*The records:*
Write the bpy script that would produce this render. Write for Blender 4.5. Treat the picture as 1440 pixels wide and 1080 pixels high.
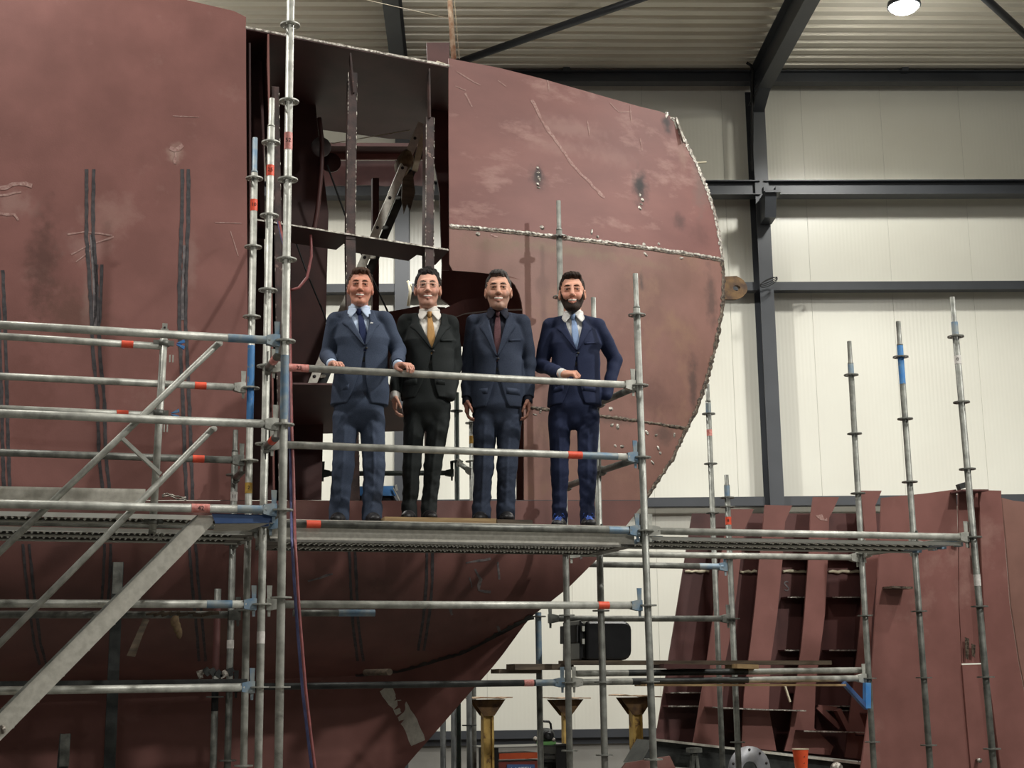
import bpy, bmesh, math, random
import numpy as np
from mathutils import Vector, Matrix
random.seed(7); np.random.seed(7)
PI = math.pi
scn = bpy.context.scene
COL = scn.collection
for o in list(bpy.data.objects): bpy.data.objects.remove(o)

# ------------------------------------------------------------------ camera
Z0 = 4.0                                   # height of the scaffold deck over the hall floor
F_PX = 2070.65
CAM = np.array([-1.34393, -9.19422, -0.98188 + Z0])
YAW, PITCH, ROLL = -0.3140174, 0.1988366, -0.0133129
cy_, sy_, cp_, sp_ = math.cos(YAW), math.sin(YAW), math.cos(PITCH), math.sin(PITCH)
c_f = np.array([-sy_*cp_, cy_*cp_, sp_]); c_r0 = np.array([cy_, sy_, 0.0]); c_u0 = np.cross(c_r0, c_f)
c_r = math.cos(ROLL)*c_r0 + math.sin(ROLL)*c_u0
c_u = -math.sin(ROLL)*c_r0 + math.cos(ROLL)*c_u0
cam_d = bpy.data.cameras.new('camera'); cam = bpy.data.objects.new('camera', cam_d); COL.objects.link(cam)
cam_d.sensor_width = 36.0; cam_d.lens = F_PX/1440*36.0; cam_d.clip_start = .1; cam_d.clip_end = 200
cam.matrix_world = Matrix(((c_r[0], c_u[0], -c_f[0], CAM[0]), (c_r[1], c_u[1], -c_f[1], CAM[1]), (c_r[2], c_u[2], -c_f[2], CAM[2]), (0,0,0,1)))
scn.camera = cam

# ------------------------------------------------------------------ world, exposure, lamps
w = bpy.data.worlds.new('hall_air'); scn.world = w; w.use_nodes = True
w.node_tree.nodes['Background'].inputs[0].default_value = (.55,.58,.6,1)
w.node_tree.nodes['Background'].inputs[1].default_value = .01
scn.view_settings.view_transform = 'Standard'; scn.view_settings.look = 'None'
scn.view_settings.gamma = 1.0; scn.view_settings.use_curve_mapping = False
scn.view_settings.exposure = 0.22
WA = math.radians(-16.1)                   # direction of the hall's back wall
wd = np.array([math.cos(WA), math.sin(WA), 0]); wn = np.array([-math.sin(WA), math.cos(WA), 0])
def wl(s, D, z):
    """hall coordinates: s along the back wall, D away from the viewer's spot, z over the floor"""
    p = np.array([CAM[0], CAM[1], 0]) + wd*s + wn*D; return np.array([p[0], p[1], z])
def ceil_z(D): return 11.27 + .028*(D-19.3)
# (s, D, watts): row close to the back wall, then unseen lamps, some added to brighten the back wall
LAMPS = [(5.28,16.2,330), (-4.4,16.2,420), (15.2,16.2,330), (7.6,10.6,900), (-9.0,10.6,400), (-.4,13.6,950), (7.8,5.6,1800), (-3.4,8.6,580), (2.2,8.3,400), (1.6,-3.6,560), (10.5,-5.0,500), (-6.2,2.4,250)]
for (s, D, W_) in LAMPS:
    ld = bpy.data.lights.new('bay_and_fill_light', 'SPOT'); ld.energy = W_; ld.spot_size = math.radians(154); ld.spot_blend = .2
    ld.shadow_soft_size = .17; ld.color = (1.0,.985,.935)
    lo = bpy.data.objects.new('bay_and_fill_light', ld); COL.objects.link(lo)
    lo.location = wl(s, D, ceil_z(D)-.50)
    pd = bpy.data.lights.new('bay_and_fill_stray', 'POINT'); pd.energy = W_*.055; pd.shadow_soft_size = .17; pd.color = (1.0,.985,.935)
    po = bpy.data.objects.new('bay_and_fill_stray', pd); COL.objects.link(po); po.location = wl(s, D, ceil_z(D)-.62)   # sideways light of the domed lens

# ------------------------------------------------------------------ materials
def lin(c):
    return tuple((x/255/12.92 if x/255 <= .04045 else ((x/255+.055)/1.055)**2.4) for x in c)
MATS = {}
def mat(name, c1, c2=None, scale=6.0, rough=.55, metal=0.0, bump=0.0, bscale=60.0, detail=4, stretch=(1,1,1), lo=.35, hi=.65, spec=.5, c3=None, s3=.8, lo3=.6, hi3=.66, emit=None):
    m = bpy.data.materials.new(name); m.use_nodes = True; nt = m.node_tree; N = nt.nodes; L = nt.links
    b = N['Principled BSDF']; b.inputs['Roughness'].default_value = rough; b.inputs['Metallic'].default_value = metal
    b.inputs['Specular IOR Level'].default_value = spec
    tc = N.new('ShaderNodeTexCoord'); mp = N.new('ShaderNodeMapping'); mp.inputs['Scale'].default_value = stretch
    L.new(tc.outputs['Object'], mp.inputs[0])
    c1l = lin(c1)+(1,)
    if c2 is None: b.inputs['Base Color'].default_value = c1l
    else:
        nz = N.new('ShaderNodeTexNoise'); nz.inputs['Scale'].default_value = scale; nz.inputs['Detail'].default_value = detail
        L.new(mp.outputs[0], nz.inputs['Vector'])
        cr = N.new('ShaderNodeValToRGB'); cr.color_ramp.elements[0].position = lo; cr.color_ramp.elements[1].position = hi
        cr.color_ramp.elements[0].color = c1l; cr.color_ramp.elements[1].color = lin(c2)+(1,)
        L.new(nz.outputs[0], cr.inputs[0]); out = cr.outputs[0]
        if c3 is not None:
            n3 = N.new('ShaderNodeTexNoise'); n3.inputs['Scale'].default_value = s3; n3.inputs['Detail'].default_value = 8; n3.inputs['Roughness'].default_value = .65
            L.new(mp.outputs[0], n3.inputs['Vector'])
            mr = N.new('ShaderNodeMapRange'); mr.inputs[1].default_value = lo3; mr.inputs[2].default_value = hi3; L.new(n3.outputs[0], mr.inputs[0])
            mx = N.new('ShaderNodeMix'); mx.data_type = 'RGBA'; L.new(mr.outputs[0], mx.inputs[0]); L.new(out, mx.inputs[6]); mx.inputs[7].default_value = lin(c3)+(1,)
            out = mx.outputs[2]
        L.new(out, b.inputs['Base Color'])
    if bump > 0:
        nb = N.new('ShaderNodeTexNoise'); nb.inputs['Scale'].default_value = bscale; nb.inputs['Detail'].default_value = 3; L.new(mp.outputs[0], nb.inputs['Vector'])
        bp = N.new('ShaderNodeBump'); bp.inputs['Strength'].default_value = bump; bp.inputs['Distance'].default_value = .01; L.new(nb.outputs[0], bp.inputs['Height']); L.new(bp.outputs[0], b.inputs['Normal'])
    if emit:
        b.inputs['Emission Color'].default_value = lin(emit[0])+(1,); b.inputs['Emission Strength'].default_value = emit[1]
    MATS[name] = m; return m
def wavebump(m, axis, scale, strength, dist=.004):
    """fine roll-formed lines pressed in sheet metal"""
    nt = m.node_tree; N = nt.nodes; L = nt.links; b = N['Principled BSDF']
    tc = N.new('ShaderNodeTexCoord'); wv = N.new('ShaderNodeTexWave'); wv.bands_direction = axis; wv.inputs['Scale'].default_value = scale
    L.new(tc.outputs['Object'], wv.inputs[0]); bp = N.new('ShaderNodeBump'); bp.inputs['Strength'].default_value = strength; bp.inputs['Distance'].default_value = dist
    L.new(wv.outputs[1], bp.inputs['Height']); L.new(bp.outputs[0], b.inputs['Normal'])

primer = mat('red_primer_steel', (130,88,82), (118,79,73), 3.0, .58, 0, .05, 90, spec=.3, c3=(146,112,104), s3=1.3, lo3=.58, hi3=.75)
primer_scratched = mat('scratched_primer_steel', (131,89,83), (119,80,75), 2.2, .55, 0, .05, 90, spec=.35, c3=(158,122,114), s3=2.6, lo3=.55, hi3=.72, stretch=(.6,1,1.6))
primer_side = mat('side_plate_primer', (128,86,80), (116,77,71), 3.0, .58, 0, .05, 90, spec=.3, c3=(142,108,100), s3=1.3, lo3=.58, hi3=.75)
primer_rust = mat('browned_primer_steel', (130,92,82), (114,79,68), 2.4, .55, 0, .06, 70, c3=(132,98,80), s3=1.7, lo3=.52, hi3=.66)
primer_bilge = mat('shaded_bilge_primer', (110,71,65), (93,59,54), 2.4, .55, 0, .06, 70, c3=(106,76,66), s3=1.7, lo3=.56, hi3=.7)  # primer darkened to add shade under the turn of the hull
primer_dark = mat('dark_primer_steel', (92,56,53), (74,44,42), 3.0, .55, 0, .05, 80)
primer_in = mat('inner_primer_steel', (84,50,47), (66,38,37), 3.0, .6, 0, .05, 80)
bare = mat('ground_weld_metal', (196,190,180), (92,84,76), 40, .35, .6, .5, 120)
darkweld = mat('dark_weld_metal', (112,100,86), (46,38,34), 45, .4, .5, .5, 120)
burn = mat('heat_burn_mark', (44,41,44), (70,66,68), 26, .6, .1, .1, 60)
chalkgrey = mat('grey_heat_mark', (120,112,112), (78,72,74), 22, .6, .1, .1, 60)
chalk = mat('chalk_scratch', (166,136,128), (138,100,93), 60, .7)
def stains_and_shade(m, spots):
    """soft patches at fixed places on a plate, burnt, dusty, paler or painted as shade: (centre, radii, colour, strength)"""
    nt = m.node_tree; N = nt.nodes; L = nt.links; b = N['Principled BSDF']; src = b.inputs['Base Color'].links[0].from_socket
    tc = N.new('ShaderNodeTexCoord'); nz = N.new('ShaderNodeTexNoise'); nz.inputs['Scale'].default_value = 14; nz.inputs['Detail'].default_value = 5; L.new(tc.outputs['Object'], nz.inputs['Vector'])
    for (c, r, colr, amt) in spots:
        mp = N.new('ShaderNodeMapping'); mp.vector_type = 'TEXTURE'; mp.inputs['Location'].default_value = [float(q) for q in c]; mp.inputs['Scale'].default_value = r; L.new(tc.outputs['Object'], mp.inputs[0])
        ln = N.new('ShaderNodeVectorMath'); ln.operation = 'LENGTH'; L.new(mp.outputs[0], ln.inputs[0])
        ad = N.new('ShaderNodeMath'); ad.operation = 'MULTIPLY_ADD'; L.new(nz.outputs[0], ad.inputs[0]); ad.inputs[1].default_value = 1.3; L.new(ln.outputs['Value'], ad.inputs[2])
        mr = N.new('ShaderNodeMapRange'); mr.interpolation_type = 'SMOOTHSTEP'; mr.inputs[1].default_value = .7; mr.inputs[2].default_value = 1.65; mr.inputs[3].default_value = amt; mr.inputs[4].default_value = 0; L.new(ad.outputs[0], mr.inputs[0])
        mx = N.new('ShaderNodeMix'); mx.data_type = 'RGBA'; L.new(mr.outputs[0], mx.inputs[0]); L.new(src, mx.inputs[6]); mx.inputs[7].default_value = lin(colr)+(1,); src = mx.outputs[2]
    L.new(src, b.inputs['Base Color'])
galv = mat('galvanised_steel', (192,192,183), (154,154,146), 14, .45, .3, .12, 90, detail=6, c3=(132,132,124), s3=5, lo3=.58, hi3=.7)
grimy = mat('grimy_primer_steel', (74,52,48), (40,30,28), 9, .6, 0, .15, 60, c3=(120,96,88), s3=12, lo3=.62, hi3=.68)
lipm = mat('glint_zinc_lips', (226,226,218), rough=.4, metal=.2)  # zinc made paler to stand for light caught on the lips
galv_mid = mat('grey_galvanised_steel', (160,161,154), (124,125,119), 15, .45, .35, .12, 90, detail=6, c3=(104,104,98), s3=5, lo3=.6, hi3=.7)
galv_dark = mat('weathered_galvanised_steel', (128,129,122), (92,93,88), 16, .45, .35, .12, 90, detail=6)
galv_black = mat('dirty_and_shaded_steel', (66,68,66), (44,46,46), 10, .5, .4, .1, 80)
greenblk = mat('dark_green_tube_paint', (44,58,52), (30,38,36), 12, .5, .2)
alu = mat('aluminium', (216,212,200), (196,192,180), 30, .42, .25, .06, 60)
plank_steel = mat('deck_plank_steel', (136,134,126), (112,110,104), 12, .5, .4, .05, 60)
blue = mat('blue_paint', (60,124,190), (86,140,190), 10, .5, 0, .05, 60, c3=(140,146,148), s3=16, lo3=.6, hi3=.66)
bluegrey = mat('worn_blue_paint', (108,136,160), (150,158,158), 14, .5, .2, .05, 60)
bluedark = mat('deep_blue_paint', (54,82,130), (70,96,140), 10, .45, .1)
wallm = mat('wall_panel_sheet', (229,228,216), (224,222,210), .8, .35, .0, 0)
wavebump(wallm, 'X', 6.0, .16, .003)
wallwhite = mat('wall_backing', (176,175,166))
ceilm = mat('roof_deck_sheet', (232,226,212), (224,218,204), 1.2, .45, .15)
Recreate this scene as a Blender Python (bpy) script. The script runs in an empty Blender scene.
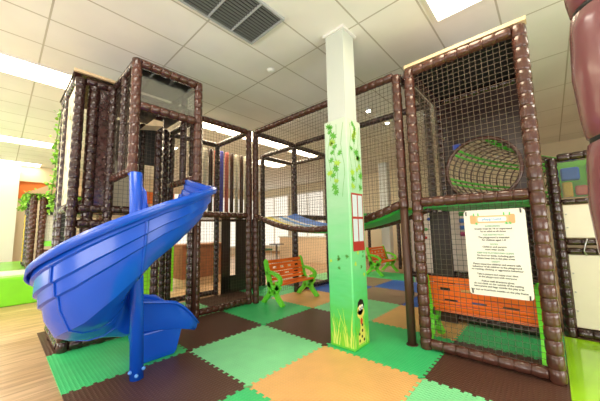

*Problem details:*
From the entries above, give again exactly the lines running from the line with "s3=1.7, lo3=.56, hi3=.7)" to the line with "3.0, .55, 0, .05, 80)"; include both of those lines.

*Exercise response:*
primer_bilge = mat('shaded_bilge_primer', (110,71,65), (93,59,54), 2.4, .55, 0, .06, 70, c3=(106,76,66), s3=1.7, lo3=.56, hi3=.7)  # primer darkened to add shade under the turn of the hull
primer_dark = mat('dark_primer_steel', (92,56,53), (74,44,42), 3.0, .55, 0, .05, 80)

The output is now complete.